PROBLEM TO WORK ON: Identify the lines that include the word "wide", then copy all of them.

......

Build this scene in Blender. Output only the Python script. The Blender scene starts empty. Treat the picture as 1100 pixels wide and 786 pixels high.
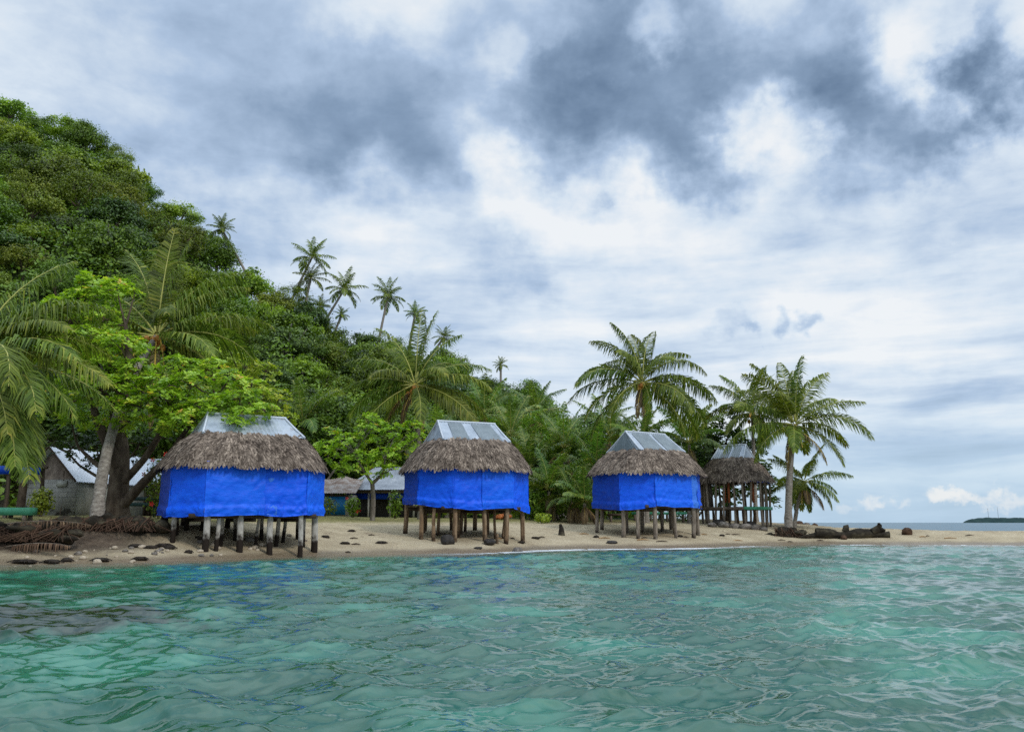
import bpy, math, random
import numpy as np
from mathutils import Vector

R = math.radians
rng = np.random.default_rng(7)
scene = bpy.context.scene
col = scene.collection

# ------------------------------------------------------------------ camera model
CAMH, PITCH, F = 1.2, R(10.72), 887.0


def P(px, py, Y):
    u, v = (px - 550) / F, (393 - py) / F
    d = np.array([u, math.cos(PITCH) - v * math.sin(PITCH), math.sin(PITCH) + v * math.cos(PITCH)])
    return np.array([0, 0, CAMH]) + d * (Y / d[1])


def PX(px, Y):
    return (px - 550) * 0.983 * Y / F


def proj(X, Y, Z):
    z = Z - CAMH
    f = Y * math.cos(PITCH) + z * math.sin(PITCH)
    v = -Y * math.sin(PITCH) + z * math.cos(PITCH)
    return 550 + F * X / f, 393 - F * v / f


def smooth(x, a, b):
    t = np.clip((x - a) / (b - a), 0, 1)
    return t * t * (3 - 2 * t)


def _hash(ix, iy, s):
    n = (ix.astype(np.int64) * 374761393 + iy.astype(np.int64) * 668265263 + s * 974711) & 0x7fffffff
    n = ((n ^ (n >> 13)) * 1274126177) & 0x7fffffff
    return ((n ^ (n >> 16)) & 0xffff) / 65535.0


def vnoise(x, y, s=0):
    x = np.asarray(x, float); y = np.asarray(y, float)
    ix, iy = np.floor(x), np.floor(y)
    fx, fy = x - ix, y - iy
    fx = fx * fx * (3 - 2 * fx); fy = fy * fy * (3 - 2 * fy)
    a, b = _hash(ix, iy, s), _hash(ix + 1, iy, s)
    c, d = _hash(ix, iy + 1, s), _hash(ix + 1, iy + 1, s)
    return (a * (1 - fx) + b * fx) * (1 - fy) + (c * (1 - fx) + d * fx) * fy


def fbm(x, y, s=0, o=4):
    t, a, n = 0, .5, 0
    for i in range(o):
        t = t + a * vnoise(x * 2 ** i, y * 2 ** i, s + i * 17); n += a; a *= .5
    return t / n


# ------------------------------------------------------------------ terrain height
_sh = [(-500, 18.5), (-300, 19.5), (-150, 22.8), (0, 24.4), (150, 25.8), (240, 27.7), (300, 29.5), (340, 31), (450, 32.8), (520, 33.8), (580, 37.4),
       (640, 39.2), (690, 39.5), (740, 40.3), (800, 44), (870, 46.8), (1000, 46), (1100, 45), (1300, 44)]
SHX = np.array([PX(p, d) for p, d in _sh]); SHY = np.array([d for p, d in _sh])
FX = np.array([-400, 12, 15.5, 18, 21, 26, 35, 60, 200]); FY = np.array([900, 900, 110, 74, 62, 56.3, 54.2, 53, 45])

_sil = [(-400, 50), (-200, 60), (-60, 92), (0, 112), (60, 124), (100, 154), (140, 194), (180, 219), (215, 250), (240, 270), (258, 296),
        (300, 300), (330, 325), (345, 350), (380, 352), (410, 352), (430, 360), (470, 368), (500, 384), (540, 396), (575, 400), (600, 416),
        (620, 440), (640, 470), (680, 510), (720, 540), (800, 556), (1200, 556)]
SILA = np.array([(p - 550) * .983 / F for p, q in _sil])


def _dr(px):
    return np.interp(px, [-200, 0, 260, 400, 620, 800], [128, 125, 118, 122, 118, 110])


SILZ = np.array([max(1.5, P(p, q, float(_dr(p)))[2] - 6.5) for p, q in _sil])


def T(X, Y):
    X = np.asarray(X, float); Y = np.asarray(Y, float)
    s = Y - np.interp(X, SHX, SHY)
    s2 = np.interp(X, FX, FY) - Y
    m = np.minimum(s, s2)
    k = np.minimum(m, 60)
    land = 1.6 * (1 - np.exp(-np.maximum(k, 0) / 9.5))
    left = smooth(-X, 9.5, 12)
    land = land + left * .38 * smooth(s + .8 * fbm(X * .7, Y * .7, 3), 3.2, 4.6) * np.exp(-np.maximum(s - 5, 0) / 14)
    sea = np.maximum(np.where(s < s2, .1, .16) * m, -2.2)
    z = np.where(m > 0, land, sea)
    near = smooth(z, .1, .5)
    z = z + near * (.10 * (fbm(X * .6, Y * .6, 5) - .5) + .05 * (fbm(X * 2.5, Y * 2.5, 9, 3) - .5))
    # hill
    a = X / np.maximum(Y, 1)
    px = 550 + a * F / .983
    zr = np.interp(a, SILA, SILZ)
    dr = _dr(px)
    df = np.interp(px, [-300, 0, 300, 420, 620, 800], [52, 54, 64, 68, 72, 90])
    u = (Y - df) / (dr - df)
    h = (zr - 1.5) * np.clip(u, 0, 1) ** 1.05
    h = np.where(u > 1, (zr - 1.5) * np.maximum(1 - .6 * (u - 1), .1), h)
    bump = np.clip(u, 0, 1) * (1 - np.clip(u, 0, 1)) * 4 * (fbm(X * .06, Y * .06, 21) - .5) * 9
    return z + np.where(u > 0, h + bump * np.clip(zr / 30, 0, 1), 0)


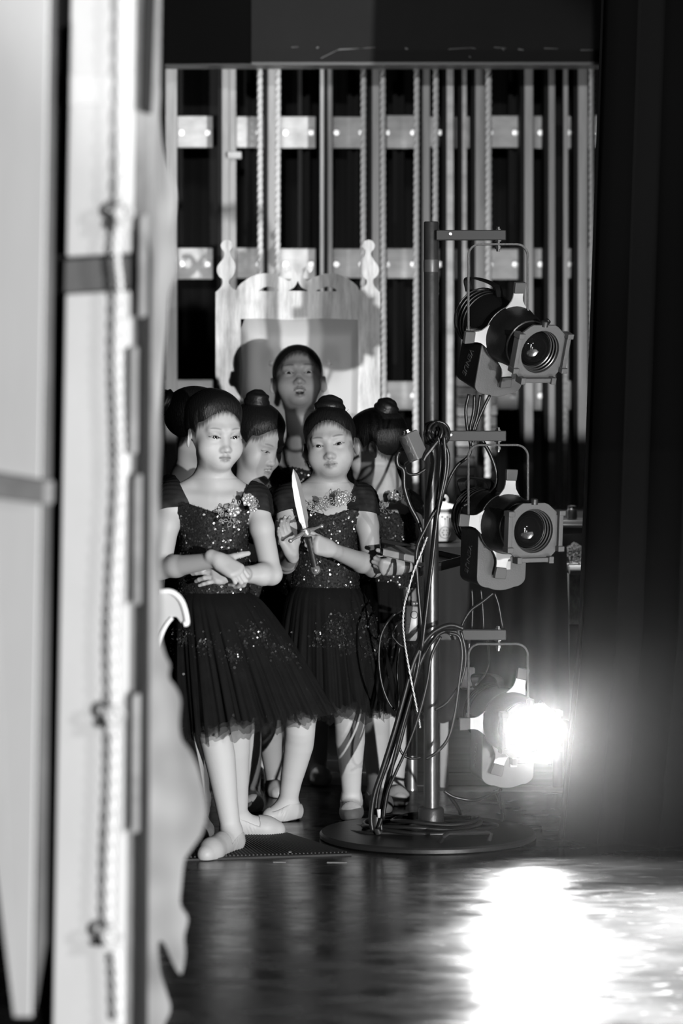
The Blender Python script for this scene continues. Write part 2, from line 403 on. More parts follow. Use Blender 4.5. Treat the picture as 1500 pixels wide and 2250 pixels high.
# strapping boards with bolt heads, cut into lengths between the rails
bolt_mesh = None
def batten(name, y0, y1, segs, label, dots):
    global bolt_mesh
    D = 10.96; z0, z1 = P(0, y1, D)[2], P(0, y0, D)[2]
    r = thing(name, label, 'board', (P(750, 0, D)[0], D, z0))
    for s0, s1 in segs:
        MB().box((P(s0, 0, D)[0], D, z0 + RNG.uniform(-.003, .003)), (P(s1, 0, D)[0], D + .03, z1 + RNG.uniform(-.003, .003))).build('board', M_WOODH, r, smooth=False, bevel=.003)
    for d in dots:
        c = P(d, (y0 + y1) / 2 + 2, D) - (0, .001, 0)
        MB().lathe([(.0110, 0), (.0110, -.0045), (.0102, -.0055), (.006, -.0059), (.0, -.0061)], c, (0, 1, 0), 12).build('bolt', mat('bolt_zinc', 0.95, 0.42, 1.0), r)
dots = [398, 456, 513, 568, 626, 683, 739, 794, 850, 907, 965, 1077, 1131, 1187, 1247, 1300]
SEG = [(350, 467), (503, 570), (570, 693), (714, 803), (848, 912), (925, 965), (1000, 1034), (1060, 1143), (1172, 1192), (1240, 1256), (1290, 1330)]
batten('strapping_board', 255, 324, SEG, 'upper pale strapping board with bright bolt heads across the rails', dots)
batten('strapping_board', 546, 612, SEG, 'middle pale strapping board with bolt heads at throne finial height', dots)
batten('strapping_board', 836, 900, [(350, 467), (503, 570), (845, 930), (1055, 1143), (1172, 1192), (1240, 1256)], 'lower pale strapping board behind the heads and the top lamp', [398, 456, 850, 907, 1127, 1187])
a = P(500, 0, 10.75)
tag(MB().box((a[0], 10.74, P(0, 347, 10.74)[2]), (P(530, 0, 10.74)[0], 10.80, P(0, 333, 10.74)[2])).build('timber_block', M_WOODH, bevel=.003, smooth=False),
    'short timber block fixed across the rail behind the left finial', 'block')

def rope(px, D, zb, label, r=.0098):
    x, y = P(px, 0, D)[0], D; mb = MB(); pitch = .075; n = int((ZT - zb) / pitch * 10)
    for s in range(3):
        pts = []
        for i in range(n + 1):
            z = zb + (ZT - zb) * i / n; t = 2 * math.pi * z / pitch + s * 2 * math.pi / 3
            pts.append((x + .5 * r * math.cos(t) + .002 * math.sin(z * 2 + px), y + .5 * r * math.sin(t), z))
        mb.tube(pts, r * .56, 6)
    tag(mb.build('rope', M_ROPE, angle=180), label, 'rope')
rope(572, 10.55, 0.3, 'twisted hemp rope left above the throne back')
rope(611, 10.55, 0.3, 'twisted rope second from the left, in front of a timber rail')
rope(799, 10.55, 0.3, 'twisted rope passing behind the right finial of the throne')
rope(842, 10.55, 0.3, 'twisted rope just right of the right finial')
rope(914, 10.55, 0.78, 'twisted rope just left of the stand pole')
rope(957, 10.55, 1.5, 'twisted rope hidden lower down by the stand pole')
rope(1072, 10.55, P(0, 1048, 10.55)[2], 'twisted rope ending behind the middle lamp yoke', .011)
rope(1301, 10.55, 1.0, 'twisted rope at the edge of the black leg drape')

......

EXERCISE ANSWER:
Build this scene in Blender. Output only the Python script. The Blender scene starts empty. Treat the picture as 1100 pixels wide and 786 pixels high.
The Blender Python script for this scene continues. Write part 2, from line 403 on. More parts follow. Use Blender 4.5. Treat the picture as 1500 pixels wide and 2250 pixels high.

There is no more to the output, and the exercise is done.